[Supplied material]
========

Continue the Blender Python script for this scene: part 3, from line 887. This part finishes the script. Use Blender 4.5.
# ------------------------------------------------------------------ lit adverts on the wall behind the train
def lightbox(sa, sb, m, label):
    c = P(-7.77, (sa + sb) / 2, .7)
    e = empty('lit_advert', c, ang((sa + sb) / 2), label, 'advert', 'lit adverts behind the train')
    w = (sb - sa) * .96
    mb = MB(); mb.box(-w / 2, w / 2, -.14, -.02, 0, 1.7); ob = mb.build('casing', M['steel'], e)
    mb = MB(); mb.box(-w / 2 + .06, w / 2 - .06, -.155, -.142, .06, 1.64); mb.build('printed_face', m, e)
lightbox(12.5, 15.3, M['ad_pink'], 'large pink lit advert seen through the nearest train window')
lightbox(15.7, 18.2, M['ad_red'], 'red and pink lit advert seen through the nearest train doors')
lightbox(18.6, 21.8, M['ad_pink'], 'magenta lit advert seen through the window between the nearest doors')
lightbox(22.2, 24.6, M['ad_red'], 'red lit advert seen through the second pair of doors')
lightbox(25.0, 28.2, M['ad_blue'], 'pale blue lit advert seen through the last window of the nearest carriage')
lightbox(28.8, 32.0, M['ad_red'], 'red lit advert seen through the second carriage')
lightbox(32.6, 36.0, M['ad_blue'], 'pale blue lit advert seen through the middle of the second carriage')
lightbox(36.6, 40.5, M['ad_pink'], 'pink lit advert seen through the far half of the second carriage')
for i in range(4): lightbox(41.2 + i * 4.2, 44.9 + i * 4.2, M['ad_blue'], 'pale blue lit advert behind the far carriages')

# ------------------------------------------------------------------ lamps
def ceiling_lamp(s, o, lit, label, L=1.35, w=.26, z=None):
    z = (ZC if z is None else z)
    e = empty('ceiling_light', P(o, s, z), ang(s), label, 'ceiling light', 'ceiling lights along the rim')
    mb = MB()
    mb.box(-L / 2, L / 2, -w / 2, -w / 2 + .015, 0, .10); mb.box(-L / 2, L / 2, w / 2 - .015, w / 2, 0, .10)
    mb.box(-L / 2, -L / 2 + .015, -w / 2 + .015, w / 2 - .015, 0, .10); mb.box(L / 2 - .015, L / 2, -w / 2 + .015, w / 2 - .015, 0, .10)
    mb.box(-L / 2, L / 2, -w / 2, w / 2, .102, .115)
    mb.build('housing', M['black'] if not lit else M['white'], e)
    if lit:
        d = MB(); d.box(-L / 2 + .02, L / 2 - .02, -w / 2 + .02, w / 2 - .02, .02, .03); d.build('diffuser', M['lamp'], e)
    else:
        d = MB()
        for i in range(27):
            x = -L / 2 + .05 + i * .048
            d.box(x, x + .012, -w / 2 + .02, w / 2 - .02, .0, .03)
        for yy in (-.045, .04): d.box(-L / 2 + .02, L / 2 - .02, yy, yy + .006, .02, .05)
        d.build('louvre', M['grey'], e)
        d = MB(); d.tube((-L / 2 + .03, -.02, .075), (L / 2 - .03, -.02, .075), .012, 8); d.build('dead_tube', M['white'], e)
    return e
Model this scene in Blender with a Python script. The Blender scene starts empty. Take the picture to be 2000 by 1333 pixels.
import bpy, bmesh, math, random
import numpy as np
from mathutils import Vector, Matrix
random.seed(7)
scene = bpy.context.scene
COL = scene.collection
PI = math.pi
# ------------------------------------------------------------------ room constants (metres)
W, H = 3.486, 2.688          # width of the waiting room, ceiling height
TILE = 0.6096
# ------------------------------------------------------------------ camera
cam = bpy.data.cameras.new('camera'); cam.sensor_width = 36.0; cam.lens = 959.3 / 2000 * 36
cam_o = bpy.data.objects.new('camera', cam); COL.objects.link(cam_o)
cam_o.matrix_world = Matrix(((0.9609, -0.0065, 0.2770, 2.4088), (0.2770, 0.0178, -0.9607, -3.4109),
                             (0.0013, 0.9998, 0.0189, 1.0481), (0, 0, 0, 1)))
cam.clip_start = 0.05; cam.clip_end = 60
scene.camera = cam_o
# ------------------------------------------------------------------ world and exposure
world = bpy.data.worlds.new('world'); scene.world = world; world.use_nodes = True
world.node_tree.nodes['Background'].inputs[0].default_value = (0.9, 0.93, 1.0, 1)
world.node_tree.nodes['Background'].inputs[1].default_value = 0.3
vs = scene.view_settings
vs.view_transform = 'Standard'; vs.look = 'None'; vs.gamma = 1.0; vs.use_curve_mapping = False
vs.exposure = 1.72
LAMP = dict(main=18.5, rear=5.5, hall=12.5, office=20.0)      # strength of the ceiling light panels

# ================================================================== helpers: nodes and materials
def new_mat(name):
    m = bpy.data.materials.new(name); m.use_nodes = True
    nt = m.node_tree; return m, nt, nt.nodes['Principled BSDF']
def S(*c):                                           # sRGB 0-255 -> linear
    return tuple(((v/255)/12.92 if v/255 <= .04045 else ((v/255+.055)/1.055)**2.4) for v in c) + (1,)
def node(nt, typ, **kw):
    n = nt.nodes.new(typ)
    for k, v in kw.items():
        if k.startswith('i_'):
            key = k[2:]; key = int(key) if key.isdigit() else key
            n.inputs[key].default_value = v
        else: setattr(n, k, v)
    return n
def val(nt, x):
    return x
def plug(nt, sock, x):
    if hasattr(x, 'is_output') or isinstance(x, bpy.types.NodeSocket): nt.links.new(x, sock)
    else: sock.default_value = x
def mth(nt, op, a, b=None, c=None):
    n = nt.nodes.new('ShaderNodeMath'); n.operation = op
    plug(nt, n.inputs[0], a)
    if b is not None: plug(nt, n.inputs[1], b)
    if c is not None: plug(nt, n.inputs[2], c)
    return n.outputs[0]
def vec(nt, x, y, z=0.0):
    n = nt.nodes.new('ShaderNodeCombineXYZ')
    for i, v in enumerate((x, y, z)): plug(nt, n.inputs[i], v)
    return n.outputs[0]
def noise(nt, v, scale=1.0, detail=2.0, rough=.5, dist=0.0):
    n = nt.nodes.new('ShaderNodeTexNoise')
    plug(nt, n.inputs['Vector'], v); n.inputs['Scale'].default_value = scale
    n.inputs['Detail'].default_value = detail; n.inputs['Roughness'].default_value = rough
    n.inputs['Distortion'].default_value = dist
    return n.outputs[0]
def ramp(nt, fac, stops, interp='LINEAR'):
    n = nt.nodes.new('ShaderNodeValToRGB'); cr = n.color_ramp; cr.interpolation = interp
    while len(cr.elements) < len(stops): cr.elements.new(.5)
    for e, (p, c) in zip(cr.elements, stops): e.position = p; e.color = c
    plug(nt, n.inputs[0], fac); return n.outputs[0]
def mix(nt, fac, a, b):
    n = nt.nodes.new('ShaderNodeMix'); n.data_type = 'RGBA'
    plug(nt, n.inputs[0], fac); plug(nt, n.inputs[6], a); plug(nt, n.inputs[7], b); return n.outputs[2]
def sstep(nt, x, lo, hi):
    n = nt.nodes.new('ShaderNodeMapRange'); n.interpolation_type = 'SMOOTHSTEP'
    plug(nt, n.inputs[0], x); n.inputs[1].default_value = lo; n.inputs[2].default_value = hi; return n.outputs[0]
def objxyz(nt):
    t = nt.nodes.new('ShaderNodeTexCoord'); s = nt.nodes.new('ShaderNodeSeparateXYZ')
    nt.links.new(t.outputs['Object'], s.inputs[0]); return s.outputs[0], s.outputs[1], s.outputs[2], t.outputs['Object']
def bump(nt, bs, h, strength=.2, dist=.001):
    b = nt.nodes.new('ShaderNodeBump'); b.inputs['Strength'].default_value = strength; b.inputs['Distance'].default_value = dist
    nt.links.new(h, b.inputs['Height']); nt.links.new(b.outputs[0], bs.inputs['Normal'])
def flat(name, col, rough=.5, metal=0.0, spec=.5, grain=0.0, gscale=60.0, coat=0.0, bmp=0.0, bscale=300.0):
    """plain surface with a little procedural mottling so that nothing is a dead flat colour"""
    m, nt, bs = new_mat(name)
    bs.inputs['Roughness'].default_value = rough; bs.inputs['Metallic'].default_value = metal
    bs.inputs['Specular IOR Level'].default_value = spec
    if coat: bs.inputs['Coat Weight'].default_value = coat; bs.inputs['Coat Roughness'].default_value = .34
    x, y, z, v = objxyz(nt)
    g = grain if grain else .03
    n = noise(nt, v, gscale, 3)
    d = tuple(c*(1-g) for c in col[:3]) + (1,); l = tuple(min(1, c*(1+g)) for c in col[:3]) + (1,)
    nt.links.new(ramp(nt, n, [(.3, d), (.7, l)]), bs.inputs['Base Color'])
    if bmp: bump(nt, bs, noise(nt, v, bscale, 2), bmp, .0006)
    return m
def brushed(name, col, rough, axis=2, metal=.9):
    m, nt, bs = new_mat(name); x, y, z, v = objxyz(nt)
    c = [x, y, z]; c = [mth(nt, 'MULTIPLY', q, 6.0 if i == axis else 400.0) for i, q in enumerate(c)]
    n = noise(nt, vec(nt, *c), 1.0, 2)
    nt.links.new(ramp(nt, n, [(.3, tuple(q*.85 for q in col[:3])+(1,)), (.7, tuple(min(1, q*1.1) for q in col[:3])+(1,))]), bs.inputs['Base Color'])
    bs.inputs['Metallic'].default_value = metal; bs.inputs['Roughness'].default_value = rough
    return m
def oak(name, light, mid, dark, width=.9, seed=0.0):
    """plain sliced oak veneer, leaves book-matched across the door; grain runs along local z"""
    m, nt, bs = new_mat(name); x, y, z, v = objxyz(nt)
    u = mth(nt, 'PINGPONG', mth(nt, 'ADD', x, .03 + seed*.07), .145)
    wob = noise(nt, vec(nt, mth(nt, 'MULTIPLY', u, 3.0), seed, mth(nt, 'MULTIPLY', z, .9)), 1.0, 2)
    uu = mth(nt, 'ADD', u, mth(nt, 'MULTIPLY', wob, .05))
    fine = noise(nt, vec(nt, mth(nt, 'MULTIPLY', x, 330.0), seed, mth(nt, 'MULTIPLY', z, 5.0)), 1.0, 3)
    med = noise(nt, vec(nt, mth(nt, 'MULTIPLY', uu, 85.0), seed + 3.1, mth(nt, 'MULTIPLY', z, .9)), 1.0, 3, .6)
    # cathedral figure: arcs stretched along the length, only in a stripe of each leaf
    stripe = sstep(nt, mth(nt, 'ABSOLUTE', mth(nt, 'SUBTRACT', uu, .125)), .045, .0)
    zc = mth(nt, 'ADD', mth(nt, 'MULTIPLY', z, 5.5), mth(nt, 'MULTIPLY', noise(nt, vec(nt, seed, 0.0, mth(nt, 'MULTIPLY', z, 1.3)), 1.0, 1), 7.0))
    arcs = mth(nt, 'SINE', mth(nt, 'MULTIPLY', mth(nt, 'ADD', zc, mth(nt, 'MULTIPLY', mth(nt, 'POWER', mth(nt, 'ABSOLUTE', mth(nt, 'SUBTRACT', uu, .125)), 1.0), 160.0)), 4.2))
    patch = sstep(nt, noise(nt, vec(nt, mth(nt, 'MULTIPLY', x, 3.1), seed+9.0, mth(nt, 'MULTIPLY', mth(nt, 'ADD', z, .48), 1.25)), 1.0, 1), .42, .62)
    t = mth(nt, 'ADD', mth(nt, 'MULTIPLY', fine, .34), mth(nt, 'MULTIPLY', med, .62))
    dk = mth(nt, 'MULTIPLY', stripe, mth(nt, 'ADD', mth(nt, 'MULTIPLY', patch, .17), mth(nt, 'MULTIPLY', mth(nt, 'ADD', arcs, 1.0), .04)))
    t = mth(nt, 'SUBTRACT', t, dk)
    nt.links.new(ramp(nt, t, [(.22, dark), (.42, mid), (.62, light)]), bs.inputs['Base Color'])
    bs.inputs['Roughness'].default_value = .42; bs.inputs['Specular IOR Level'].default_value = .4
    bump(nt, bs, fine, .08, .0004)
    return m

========

[Instructions for the task]
Return a word-for-word copy of the lines from the beginning of the listing to the line holding "for i in range(4): lightbox(41.2", both kept.

[Right answer]
Continue the Blender Python script for this scene: part 3, from line 887. This part finishes the script. Use Blender 4.5.
# ------------------------------------------------------------------ lit adverts on the wall behind the train
def lightbox(sa, sb, m, label):
    c = P(-7.77, (sa + sb) / 2, .7)
    e = empty('lit_advert', c, ang((sa + sb) / 2), label, 'advert', 'lit adverts behind the train')
    w = (sb - sa) * .96
    mb = MB(); mb.box(-w / 2, w / 2, -.14, -.02, 0, 1.7); ob = mb.build('casing', M['steel'], e)
    mb = MB(); mb.box(-w / 2 + .06, w / 2 - .06, -.155, -.142, .06, 1.64); mb.build('printed_face', m, e)
lightbox(12.5, 15.3, M['ad_pink'], 'large pink lit advert seen through the nearest train window')
lightbox(15.7, 18.2, M['ad_red'], 'red and pink lit advert seen through the nearest train doors')
lightbox(18.6, 21.8, M['ad_pink'], 'magenta lit advert seen through the window between the nearest doors')
lightbox(22.2, 24.6, M['ad_red'], 'red lit advert seen through the second pair of doors')
lightbox(25.0, 28.2, M['ad_blue'], 'pale blue lit advert seen through the last window of the nearest carriage')
lightbox(28.8, 32.0, M['ad_red'], 'red lit advert seen through the second carriage')
lightbox(32.6, 36.0, M['ad_blue'], 'pale blue lit advert seen through the middle of the second carriage')
lightbox(36.6, 40.5, M['ad_pink'], 'pink lit advert seen through the far half of the second carriage')
for i in range(4): lightbox(41.2 + i * 4.2, 44.9 + i * 4.2, M['ad_blue'], 'pale blue lit advert behind the far carriages')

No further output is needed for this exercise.